Queda maior no RendA+

Ainda que a marcação a mercado esteja afetando a maior parte dos títulos prefixados e híbridos, a queda no RendA+ chama a atenção por ser muito mais relevante. De acordo com os especialistas consultados pelo E-Investidor, a desvalorização mais expressiva nesta categoria acontece em função do maior “duration” – termo que define o prazo médio para recuperar o investimento realizado na compra do ativo.

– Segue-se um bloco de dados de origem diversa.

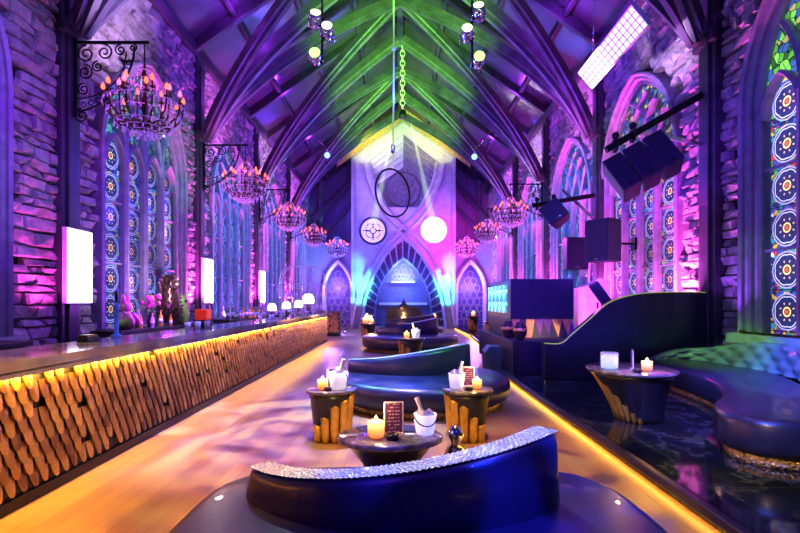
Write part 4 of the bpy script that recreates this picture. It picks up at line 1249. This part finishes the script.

Entre todos os ativos do Tesouro Direto, o RendA+ é o que possui os vencimentos mais longos – por exemplo, com data de conversão para 2065 e vencimento para 2084. Ou seja, a fase de acumulação vai até 2065 e a distribuição até 2084. Já o título IPCA+ mais longo vence em 2045.

“Quanto maior a duration no papel, maior vai ser o deságio ou o ágio. No cenário de abertura de juros, é deságio. No cenário de fechamento de juros, é um ágio. Então, é proporcional ao vencimento”, afirma Nicolas Gass, especialista em mercado de capitais e sócio da GT Capital.

Essa também é a explicação de Filipe Arend, head de Renda Fixa da Faz Capital. “O prazo médio ponderado do Renda+ acaba sendo maior do que o do Tesouro IPCA+. Na renda fixa, esse é o conceito que a gente chama de duration. Quanto maior a duration do papel, maior a sensibilidade do preço desse título frente a uma mudança na taxa na qual está sendo negociado”, diz o especialista.

Já Glaciano, especialista em finanças, aponta outras características que podem tornar o título mais sensível que os demais às quedas de juros. “Diferenças na composição e na duração dos ativos, estratégias de gestão mais agressivas, menor liquidez”, cita.

Oportunidade para investir no Tesouro RendA+?

Para os especialistas consultados pela reportagem, o Tesouro RendA+ oferece oportunidade, mas para quem tem o objetivo específico de geração de renda extra na aposentadoria e pode completar todo o ciclo do investimento. Para quem pretende vender antes do vencimento, a recomendação vai para o Tesouro IPCA+.

“Para marcação ao mercado, o RendA+ tem bastante risco envolvido. A gente prefere, então, utilizar o próprio Tesouro IPCA+ com vencimentos mais curtos, tendo as variações dentro da relação risco e retorno que achamos mais interessante”, diz Nepomuceno, analista de renda fixa da Nord Research. “Acredito que a oportunidade está, de fato, no Tesouro IPCA+ e nos prefixados”, afirma Gass, especialista em mercado de capitais e sócio da GT Capital.